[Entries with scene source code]
==============================

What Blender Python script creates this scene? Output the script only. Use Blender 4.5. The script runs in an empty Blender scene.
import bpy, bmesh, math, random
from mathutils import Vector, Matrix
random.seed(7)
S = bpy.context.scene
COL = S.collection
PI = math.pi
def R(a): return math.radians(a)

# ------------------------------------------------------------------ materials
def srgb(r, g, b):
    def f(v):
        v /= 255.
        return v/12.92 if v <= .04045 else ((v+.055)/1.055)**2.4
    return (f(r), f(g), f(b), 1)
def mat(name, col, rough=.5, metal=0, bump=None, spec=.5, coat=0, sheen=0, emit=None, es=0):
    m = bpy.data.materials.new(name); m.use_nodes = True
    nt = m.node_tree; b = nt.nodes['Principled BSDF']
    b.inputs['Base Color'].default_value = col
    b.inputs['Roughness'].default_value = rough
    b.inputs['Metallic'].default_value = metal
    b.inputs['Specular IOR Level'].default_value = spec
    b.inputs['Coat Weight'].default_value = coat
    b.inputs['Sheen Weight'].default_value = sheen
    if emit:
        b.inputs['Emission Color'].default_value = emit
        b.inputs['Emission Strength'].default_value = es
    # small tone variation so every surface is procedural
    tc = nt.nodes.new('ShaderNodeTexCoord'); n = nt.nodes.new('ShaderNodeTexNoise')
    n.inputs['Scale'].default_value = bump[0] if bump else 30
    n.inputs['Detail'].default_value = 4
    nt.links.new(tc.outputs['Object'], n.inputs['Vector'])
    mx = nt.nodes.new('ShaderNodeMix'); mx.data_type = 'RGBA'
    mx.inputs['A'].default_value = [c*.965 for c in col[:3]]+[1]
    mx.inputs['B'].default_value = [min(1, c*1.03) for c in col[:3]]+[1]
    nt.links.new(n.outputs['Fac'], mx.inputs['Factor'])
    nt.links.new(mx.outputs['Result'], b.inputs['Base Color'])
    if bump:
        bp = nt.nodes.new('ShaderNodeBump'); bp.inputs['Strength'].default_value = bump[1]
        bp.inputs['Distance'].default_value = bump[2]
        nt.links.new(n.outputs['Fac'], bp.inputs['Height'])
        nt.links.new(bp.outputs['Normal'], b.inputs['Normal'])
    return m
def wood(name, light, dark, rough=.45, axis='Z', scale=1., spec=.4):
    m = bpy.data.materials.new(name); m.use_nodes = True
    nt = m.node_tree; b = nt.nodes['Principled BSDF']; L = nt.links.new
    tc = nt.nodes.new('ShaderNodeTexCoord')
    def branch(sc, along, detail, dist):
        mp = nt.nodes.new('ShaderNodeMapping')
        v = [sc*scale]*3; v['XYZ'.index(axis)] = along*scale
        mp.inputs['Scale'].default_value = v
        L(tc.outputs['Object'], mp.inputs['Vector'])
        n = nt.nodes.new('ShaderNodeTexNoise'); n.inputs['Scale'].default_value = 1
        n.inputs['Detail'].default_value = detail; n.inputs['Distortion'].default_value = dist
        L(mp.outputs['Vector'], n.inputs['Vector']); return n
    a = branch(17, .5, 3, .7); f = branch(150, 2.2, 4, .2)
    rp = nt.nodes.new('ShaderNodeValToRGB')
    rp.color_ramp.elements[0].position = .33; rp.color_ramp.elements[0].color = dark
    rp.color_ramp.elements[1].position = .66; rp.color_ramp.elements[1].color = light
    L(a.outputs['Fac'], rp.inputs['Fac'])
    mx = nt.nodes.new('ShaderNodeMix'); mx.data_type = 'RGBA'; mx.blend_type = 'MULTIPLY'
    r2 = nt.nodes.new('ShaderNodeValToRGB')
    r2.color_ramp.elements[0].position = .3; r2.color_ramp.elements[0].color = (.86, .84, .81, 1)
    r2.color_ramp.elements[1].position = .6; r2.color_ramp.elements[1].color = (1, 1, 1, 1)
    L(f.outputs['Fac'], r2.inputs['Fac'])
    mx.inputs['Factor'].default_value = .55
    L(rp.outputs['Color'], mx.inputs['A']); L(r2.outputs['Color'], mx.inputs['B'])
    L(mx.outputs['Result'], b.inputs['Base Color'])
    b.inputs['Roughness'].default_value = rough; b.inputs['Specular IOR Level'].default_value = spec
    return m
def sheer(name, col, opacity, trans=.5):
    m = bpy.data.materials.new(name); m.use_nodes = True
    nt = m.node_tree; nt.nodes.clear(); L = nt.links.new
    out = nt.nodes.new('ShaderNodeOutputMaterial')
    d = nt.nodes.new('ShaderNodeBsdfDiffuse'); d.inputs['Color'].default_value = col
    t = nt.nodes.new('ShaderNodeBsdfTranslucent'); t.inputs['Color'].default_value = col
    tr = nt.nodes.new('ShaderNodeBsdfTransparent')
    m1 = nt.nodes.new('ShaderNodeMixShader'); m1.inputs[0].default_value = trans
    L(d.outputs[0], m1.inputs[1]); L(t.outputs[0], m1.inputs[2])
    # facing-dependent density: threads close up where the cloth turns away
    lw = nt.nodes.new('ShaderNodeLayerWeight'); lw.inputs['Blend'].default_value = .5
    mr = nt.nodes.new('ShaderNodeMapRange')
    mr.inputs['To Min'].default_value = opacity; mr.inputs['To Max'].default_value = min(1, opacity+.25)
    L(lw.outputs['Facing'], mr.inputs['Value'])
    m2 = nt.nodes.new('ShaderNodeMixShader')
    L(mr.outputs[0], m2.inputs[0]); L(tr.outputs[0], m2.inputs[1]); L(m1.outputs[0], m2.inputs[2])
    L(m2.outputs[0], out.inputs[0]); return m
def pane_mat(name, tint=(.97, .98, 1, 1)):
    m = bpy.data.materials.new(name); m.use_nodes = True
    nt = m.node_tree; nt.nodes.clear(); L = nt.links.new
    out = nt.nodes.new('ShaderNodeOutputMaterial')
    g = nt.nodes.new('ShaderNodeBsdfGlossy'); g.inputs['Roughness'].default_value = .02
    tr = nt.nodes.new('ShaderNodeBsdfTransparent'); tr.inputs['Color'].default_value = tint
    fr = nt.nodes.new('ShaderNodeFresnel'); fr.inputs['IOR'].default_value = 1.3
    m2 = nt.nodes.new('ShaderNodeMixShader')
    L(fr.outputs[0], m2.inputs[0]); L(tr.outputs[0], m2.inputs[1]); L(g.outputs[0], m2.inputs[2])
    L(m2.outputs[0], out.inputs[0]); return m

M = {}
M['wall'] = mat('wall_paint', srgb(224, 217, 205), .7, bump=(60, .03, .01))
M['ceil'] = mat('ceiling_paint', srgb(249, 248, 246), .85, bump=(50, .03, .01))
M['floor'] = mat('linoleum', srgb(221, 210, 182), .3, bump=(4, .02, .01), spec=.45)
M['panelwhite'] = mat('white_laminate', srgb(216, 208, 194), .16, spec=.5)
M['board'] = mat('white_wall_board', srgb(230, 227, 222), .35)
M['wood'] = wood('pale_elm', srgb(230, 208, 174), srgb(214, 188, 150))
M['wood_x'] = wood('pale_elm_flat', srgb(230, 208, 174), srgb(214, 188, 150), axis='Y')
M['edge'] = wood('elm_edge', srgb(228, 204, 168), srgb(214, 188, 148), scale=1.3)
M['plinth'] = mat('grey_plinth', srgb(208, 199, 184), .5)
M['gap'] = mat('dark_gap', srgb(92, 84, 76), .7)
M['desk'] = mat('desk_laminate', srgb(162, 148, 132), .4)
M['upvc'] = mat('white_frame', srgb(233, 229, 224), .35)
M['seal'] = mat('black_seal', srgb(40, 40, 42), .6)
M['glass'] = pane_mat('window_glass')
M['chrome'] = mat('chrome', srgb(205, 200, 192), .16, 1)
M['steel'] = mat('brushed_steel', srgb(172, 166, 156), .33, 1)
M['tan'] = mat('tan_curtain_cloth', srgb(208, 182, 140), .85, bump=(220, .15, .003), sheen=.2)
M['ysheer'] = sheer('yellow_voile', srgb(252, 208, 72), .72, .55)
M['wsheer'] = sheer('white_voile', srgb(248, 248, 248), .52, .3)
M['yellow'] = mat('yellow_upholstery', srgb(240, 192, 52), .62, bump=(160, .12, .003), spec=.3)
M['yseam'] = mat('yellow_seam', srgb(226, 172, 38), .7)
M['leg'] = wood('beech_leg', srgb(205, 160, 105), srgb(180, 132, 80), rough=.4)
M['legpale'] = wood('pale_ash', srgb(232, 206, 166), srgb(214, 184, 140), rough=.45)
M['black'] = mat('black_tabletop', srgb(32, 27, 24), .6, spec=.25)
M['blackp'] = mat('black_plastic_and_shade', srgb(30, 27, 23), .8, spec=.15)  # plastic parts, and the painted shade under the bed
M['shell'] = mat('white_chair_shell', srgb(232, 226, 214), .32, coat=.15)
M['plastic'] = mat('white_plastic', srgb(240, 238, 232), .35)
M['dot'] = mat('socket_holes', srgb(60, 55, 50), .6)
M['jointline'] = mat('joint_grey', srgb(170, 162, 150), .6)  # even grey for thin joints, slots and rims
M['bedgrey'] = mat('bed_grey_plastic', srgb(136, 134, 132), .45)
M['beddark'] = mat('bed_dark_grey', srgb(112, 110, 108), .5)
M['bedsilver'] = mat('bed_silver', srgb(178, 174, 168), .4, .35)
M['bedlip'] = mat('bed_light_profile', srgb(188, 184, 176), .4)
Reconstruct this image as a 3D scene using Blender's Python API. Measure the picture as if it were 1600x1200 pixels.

==============================

#### THE TASK
Only the lines from the one that contains "23), .8, spec=.15)" to the end of the entries above should be given again, exactly and in full.

#### PROBLEM SOLUTION
M['blackp'] = mat('black_plastic_and_shade', srgb(30, 27, 23), .8, spec=.15)  # plastic parts, and the painted shade under the bed
M['shell'] = mat('white_chair_shell', srgb(232, 226, 214), .32, coat=.15)
M['plastic'] = mat('white_plastic', srgb(240, 238, 232), .35)
M['dot'] = mat('socket_holes', srgb(60, 55, 50), .6)
M['jointline'] = mat('joint_grey', srgb(170, 162, 150), .6)  # even grey for thin joints, slots and rims
M['bedgrey'] = mat('bed_grey_plastic', srgb(136, 134, 132), .45)
M['beddark'] = mat('bed_dark_grey', srgb(112, 110, 108), .5)
M['bedsilver'] = mat('bed_silver', srgb(178, 174, 168), .4, .35)
M['bedlip'] = mat('bed_light_profile', srgb(188, 184, 176), .4)
Reconstruct this image as a 3D scene using Blender's Python API. Measure the picture as if it were 1600x1200 pixels.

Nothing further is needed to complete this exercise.